Dear Jill Christman,
Nestled into the space between mountains and fields in England’s Lake District, a group of undergraduate English students from central Ohio and I sat gingerly upon metal and plastic folding chairs. We scribbled our recollections from the day’s hike around glassy Grasmere before passing our pages around, our notes spread at random to each other.
Our advisor — and this publication’s co-founder — Ira Sukrungruang, spoke first when our cohort was asked to speak on the observations we’d been given.
“This writer has a strong voice,” he said.
The writing was mine. I became worried — worried that I’d put too much of myself onto the page — in my writing of the water lapping against pebbles and waterproof sneakers, of the little boy skipping stones at the lake’s shore. Did I write myself into the bride and groom’s photography session at the lake, where the woman’s gown became stained brown with mud and silt? It appeared I did.
The pieces in your collection If This Were Fiction: A Love Story in Essays have taught me that creative nonfiction necessitates a strong sense of self. Even if the writer is unsure of themself, they still write about this confusion in a way that describes who they believe, or question themselves to be.
I am captivated by your piece “Going Back to Plum Island,” as I have a similar feeling returning to a place in which I forged memories with someone who wound up hurting me. I see your personality clear as day in all of your writings, but especially this piece. It is as if I can hear you speak the following excerpt, like we’re sitting in the Kenyon College Bookstore on a frigid day all over again:
“I felt like I was going to throw up, and I was so mad. I thought I was done with all this. I really did… These intrusive fucking nightmares didn’t fit into the recovery narrative I’d crafted for myself” (6).
I find “voice” to be a term ripe with interpretation. Not only does it feel as though these words are being spoken aloud, but with your writing — your admission of feeling as though you don’t align with the stereotypical narrative of recovery — of moving past and through something quickly — you are vocalizing a thought that many of us who have experienced sexual violence have at the tips of our tongues, but may not be ready to say. You speak for yourself, with your own cadence, but I cannot help but feel that your latter sentences speak for many others.
As a creative nonfiction student, I find myself wondering whether I’ve written everything truthfully — if when I do “write the hard stuff,” as you once said to me, I am remembering correctly. I am taken by the following passage, of your conception of “truth”
“I thought, Actually, veritaserum extracts the truth as the teller understands it. That’s not the same thing. Truth is complicated, and we all know that facts can lie. There is always a level more true: true, truer, truest—and then something beyond that we will never reach. How true is true enough?” (11).

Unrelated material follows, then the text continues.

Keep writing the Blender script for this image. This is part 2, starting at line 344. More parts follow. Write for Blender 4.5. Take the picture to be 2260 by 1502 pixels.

We can write what we know, and we can write about the things we don’t think we know yet, so what we write is true… I wonder if there will be a point in my writing where I feel one hundred percent confident that everything I write happened the way I wrote it. I assume that I will not, but I can feel comfortable with the fact that I am writing from my limited perspective… and this is, in some way, a form of truth.
While I was embarrassed at the time — soaked from the sideways rain in Northern England — to have such a strong personality on the page. I believed I had failed at the task of observing the world around me, but the fact of the matter was that I was the one perceiving the world around me. It has since become clear to me that the personality imbued in my work is not something to shy away from. After all, creative nonfiction is about the I, about the me, and the way we see it.
I wish I could go back in time and stop the beet-red blush from rising to my face from embarrassment, but I can’t. Instead, I can make sure I don’t shy away from the pen. Thank you.